I laughed. It took me a minute to convince them that a survey wasn’t the same as a test.
Teaching these young students about climate change was exhilarating. The introductory lesson was filled with silence because most students knew little or nothing about climate change. The misconception about climate and weather lingered among them and I had to expound on it. As time went on, with elements of stories about climate change impacts and some illustration, excitement and curiosity among them crept in.

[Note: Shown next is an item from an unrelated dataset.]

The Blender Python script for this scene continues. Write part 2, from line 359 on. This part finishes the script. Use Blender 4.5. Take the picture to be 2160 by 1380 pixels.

The first slide in my presentation on “pictures of climate change impacts” was that of melting glaciers. They were small chunks of ice floating on a body of water and the sunlight behind them glistened through their thinned bodies – like broken pieces of glass. The next slides were of a city submerged in a flood, six giraffes that had died from drought, and a body of corals bleached by the warmed seas. I explained the story behind every picture and how they were affected by climate change. Although each of us was far beyond water bodies (because we live in a landlocked area) and had been touched by completely different and individual scenarios of climate change, those pictures brought a sense of nearness to grasp the reality of climate change. We were far from those impacts but had an understanding because of stories. We went from talking about situations that affected other countries and narrowed it down to the reduced rainfall we experienced this year in Northern Nigeria and how many farmers were affected by it.
Think about the last tree dying from our neglect, or the last drop of the Nile River shrinking to vapour from immense heat. Do you realize that the world would lack life in its essence? Hopefully, the world will never experience that, but to stay away from it, we must create climate solutions. While working with the students, my team and I hosted a climate contest to encourage them to create climate awareness using art. Some pieces revealed a certain depth of creativity and originality about climate change that the world needs to see. One of the winning pieces was a poem, and my favorite lines were,
“It’s in the choices we make, the small and big ones that the solution lies…
Let us rewrite the story one step at a time.”
Like these students, many others need that extra push of encouragement, a story, or a lesson about climate change to make a difference. We should foster climate actions and promote climate literacy to make the world a better place.